* **Exercise task**: Output the data word for word, dropping every image.

* **Supplied data**:
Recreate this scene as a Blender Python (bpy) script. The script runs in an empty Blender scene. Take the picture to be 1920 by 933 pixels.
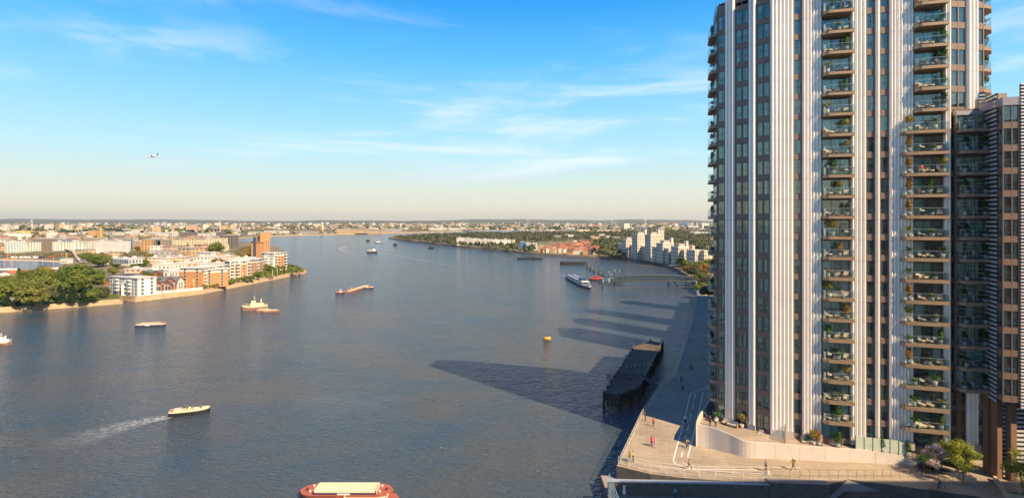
import bpy, bmesh, math, random
from mathutils import Vector, Matrix
from mathutils.geometry import tessellate_polygon
S = bpy.context.scene
COL = S.collection
R = math.radians
PI = math.pi
# ------------------------------------------------------------------ camera, sky, sun, exposure
F, H, HZ = 1000.0, 40.0, 415.0          # focal length in photo pixels, eye height (m), eye level row
cd = bpy.data.cameras.new('camera'); cam = bpy.data.objects.new('camera', cd); COL.objects.link(cam)
cam.location = (0, 0, H); cam.rotation_euler = (R(90), 0, 0)
cd.sensor_width = 36; cd.lens = 36 * F / 1920; cd.shift_y = -(466.5 - HZ) / 1920
cd.clip_start = 0.5; cd.clip_end = 60000
S.camera = cam
SUN_EL = R(43); SUN_AZ = math.atan2(.70, -.71)
tosun = Vector((math.sin(SUN_AZ) * math.cos(SUN_EL), math.cos(SUN_AZ) * math.cos(SUN_EL), math.sin(SUN_EL)))
sl = bpy.data.lights.new('sun', 'SUN'); so = bpy.data.objects.new('sun', sl); COL.objects.link(so)
sl.energy = 5.0; sl.angle = R(.5); sl.color = (1, .765, .48)
so.rotation_euler = tosun.to_track_quat('Z', 'Y').to_euler(); so.location = tosun * 300
S.view_settings.view_transform = 'Standard'; S.view_settings.look = 'None'
S.view_settings.gamma = 1; S.view_settings.exposure = 0.92; S.view_settings.use_curve_mapping = False
W = bpy.data.worlds.new('World'); S.world = W; W.use_nodes = True
nt = W.node_tree; N = nt.nodes; LK = nt.links
bg = N['Background']; bg.inputs['Strength'].default_value = .078
sky = N.new('ShaderNodeTexSky'); sky.sky_type = 'NISHITA'; sky.sun_disc = False
sky.sun_elevation = SUN_EL; sky.sun_rotation = SUN_AZ; sky.air_density = 1.0; sky.dust_density = .6; sky.ozone_density = 2.5
def wn(t, **k):
    n = N.new(t)
    for a, b in k.items(): setattr(n, a, b)
    return n
def wmath(op, a, b=None, clamp=False):
    n = wn('ShaderNodeMath', operation=op); n.use_clamp = clamp
    for i, x in enumerate((a, b)):
        if x is None: continue
        if isinstance(x, (int, float)): n.inputs[i].default_value = x
        else: LK.new(x, n.inputs[i])
    return n.outputs[0]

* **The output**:
Recreate this scene as a Blender Python (bpy) script. The script runs in an empty Blender scene. Take the picture to be 1920 by 933 pixels.
import bpy, bmesh, math, random
from mathutils import Vector, Matrix
from mathutils.geometry import tessellate_polygon
S = bpy.context.scene
COL = S.collection
R = math.radians
PI = math.pi
# ------------------------------------------------------------------ camera, sky, sun, exposure
F, H, HZ = 1000.0, 40.0, 415.0          # focal length in photo pixels, eye height (m), eye level row
cd = bpy.data.cameras.new('camera'); cam = bpy.data.objects.new('camera', cd); COL.objects.link(cam)
cam.location = (0, 0, H); cam.rotation_euler = (R(90), 0, 0)
cd.sensor_width = 36; cd.lens = 36 * F / 1920; cd.shift_y = -(466.5 - HZ) / 1920
cd.clip_start = 0.5; cd.clip_end = 60000
S.camera = cam
SUN_EL = R(43); SUN_AZ = math.atan2(.70, -.71)
tosun = Vector((math.sin(SUN_AZ) * math.cos(SUN_EL), math.cos(SUN_AZ) * math.cos(SUN_EL), math.sin(SUN_EL)))
sl = bpy.data.lights.new('sun', 'SUN'); so = bpy.data.objects.new('sun', sl); COL.objects.link(so)
sl.energy = 5.0; sl.angle = R(.5); sl.color = (1, .765, .48)
so.rotation_euler = tosun.to_track_quat('Z', 'Y').to_euler(); so.location = tosun * 300
S.view_settings.view_transform = 'Standard'; S.view_settings.look = 'None'
S.view_settings.gamma = 1; S.view_settings.exposure = 0.92; S.view_settings.use_curve_mapping = False
W = bpy.data.worlds.new('World'); S.world = W; W.use_nodes = True
nt = W.node_tree; N = nt.nodes; LK = nt.links
bg = N['Background']; bg.inputs['Strength'].default_value = .078
sky = N.new('ShaderNodeTexSky'); sky.sky_type = 'NISHITA'; sky.sun_disc = False
sky.sun_elevation = SUN_EL; sky.sun_rotation = SUN_AZ; sky.air_density = 1.0; sky.dust_density = .6; sky.ozone_density = 2.5
def wn(t, **k):
    n = N.new(t)
    for a, b in k.items(): setattr(n, a, b)
    return n
def wmath(op, a, b=None, clamp=False):
    n = wn('ShaderNodeMath', operation=op); n.use_clamp = clamp
    for i, x in enumerate((a, b)):
        if x is None: continue
        if isinstance(x, (int, float)): n.inputs[i].default_value = x
        else: LK.new(x, n.inputs[i])
    return n.outputs[0]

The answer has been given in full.